Of course, despite the odds, Joey the horse is trained remarkably easily by young Albert, who by virtue of his combination of sincerity, determination and humility seems to speak to the horse. Actually, he does speak to the horse, and the horse listens. Also, in the matter of a few minutes, Albert and Joey establish their own code of communication: If Albert cups his hands and blows into them to imitate an owl, Joey will come running. When the boy and the horse are tragically separated, we already start imagining what this framing device will look like come the climax.

This listening is one of the baffling aspects of the film that many viewers might find too difficult to swallow. Though it is often noted that Joey is “a remarkable horse”, its reason for being so extraordinary is never explained. To be sure, Joey overcomes some terrible obstacles along the way, most notably the First World War, and accomplishes some daring feats, but mostly it is taken for granted the horse will make it to the end of the film no matter what.

Joey travels between many owners, sometimes because they are killed, sometimes because the horse is captured by someone else. A significant part of the film is made up of these loose threads in which the individual, briefly in possession of the horse but always respectful towards the animal, discovers just how wonderful the young stallion is. In the end, the threads are loosely connected, but by that stage, you might need to have some teeth pulled because of the syrupy storyline you’ve been subjected to already.

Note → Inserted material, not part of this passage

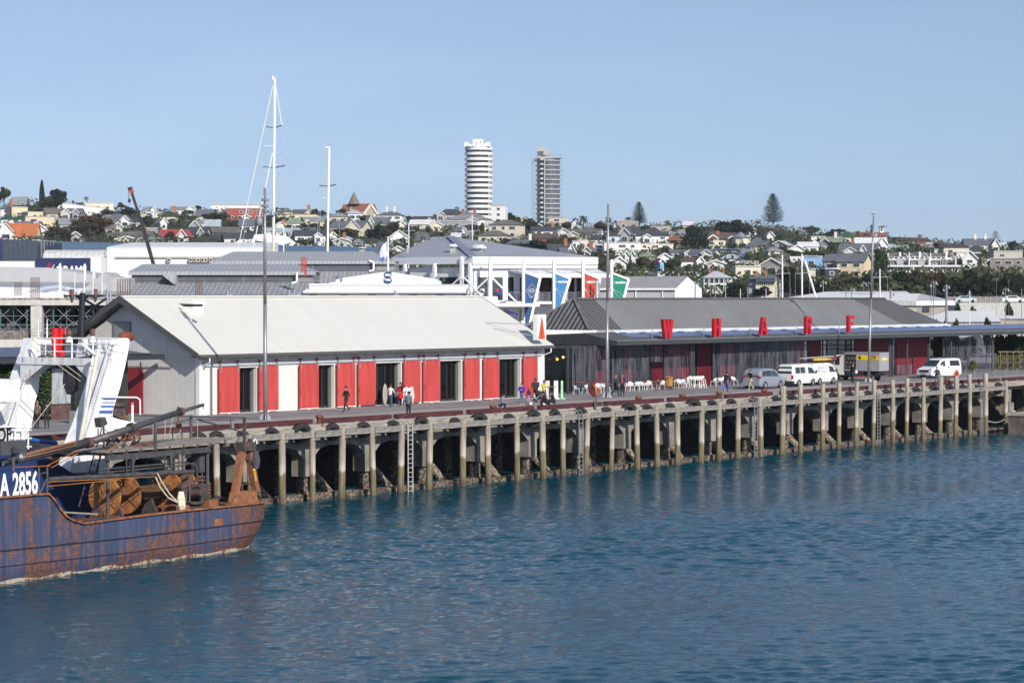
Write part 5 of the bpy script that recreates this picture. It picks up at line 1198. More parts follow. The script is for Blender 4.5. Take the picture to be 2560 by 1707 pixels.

Again and again, War Horse portrays Joey as a horse with human qualities, and in the face of the obvious sentimentality that Spielberg conveys with his spotlights and his soft focus, many of these scenes work almost in spite of themselves. A particularly touching moment comes when Joey cares for Topthorn, a companion horse that resembles everyone’s idea of Black Beauty.

Joey is clearly the film’s central attraction, but he is special only because he is the title character and Spielberg’s camera loves him. At one point, in a dazzling moment that will forever be associated with the film, just as the boys riding their bicycles toward the moon is tied to E.T., Joey gallops heroically across a battlefield in a single, unbroken take, while explosions rock the night sky.

For all the galloping and the detailed recreations of battle scenes and the ghastly trenches of the First World War, the film is about a promise Albert made to Joey: “Wherever you are, I will find you, and I will bring you home!” The stench of sentimentality could easily have been worse than the stench of the dugouts on the frontlines, but for the most part, Spielberg’s creativity transcends his material.